Patriot. A person who loves and zealously supports and defends his or her country.

From Wikipedia:

In the United States, Patriot Day occurs on September 11 of each year, designated in memory of the 2,993 killed in the September 11, 2001 attacks…. Initially, the day was called the Prayer and Remembrance for the Victims of the Terrorist Attacks on September 11, 2001….On September 4, 2002, President Bush used his authority created by the resolution and proclaimed September 11, 2002 as Patriot Day.

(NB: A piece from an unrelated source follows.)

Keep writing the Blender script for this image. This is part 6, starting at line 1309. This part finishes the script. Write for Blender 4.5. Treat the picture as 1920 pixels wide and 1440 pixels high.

The thing that occurs to me when I think about Patriot Day, is, there weren’t any. Patriots, I mean. There were thousands of ordinary citizens, who had the bad luck to be where they were, when they were. There was a handfull of brave fire and policemen, who had the bad luck to be assigned an impossible civic safety task, of fighting a fire in an ultra-high-rise. Many of these might have been called patriots in a different context — after all, there were many dedicated military and civilian personnel killed in the Pentagon, my old home. But, there was no-one who was called to “zealously support and defend his or her country” on that day. Not even on the other side. They were mostly Egyptians, supporting a Saudi-based extremist religious view, and in fact were conducting an attack considered illegal by the Koran. So, why Patriot Day?

Two things happened on the way to the current name. First, the original name was too long and too detailed. It smacks of those throw-away declarations so beloved of Congress, declaring that this date is Jamestown Elemenary School Day, or that one is National Fight Iritis Day. It just didn’t have the ring of something like Pearl Harbor Day. They’d have been better off with World Trade Center Day.

Second, the day got hijacked by the Bush regime. A Day of Rememberance is quiet and solemn, where one sits at home and actually thinks about what happened and why. A Patriot day is full of inspired speeches designed to call upon citizens to zealously support and defend the country, and not think too deeply about what they are being asked to do. If more people had thought more deeply about what went wrong, and what the best path for our country was, the country we support and defend, perhaps more pointed questions would have been asked. Perhaps politicians wouldn’t have been so ready to be stampeded into thoughtless action.

In the months and years afterwards, the patriot dynamic called forth thousands to support and defend, not (as they thought) their country, but instead in defense of the flawed international fantasies of a group of morally bankrupt politicians, not fit to sit on a local school board.

For me, Patriot Day isn’t about the 3,000 people who died in 2001, it’s about the 4,000 and more Americans who died, essentially in vain, in the years since.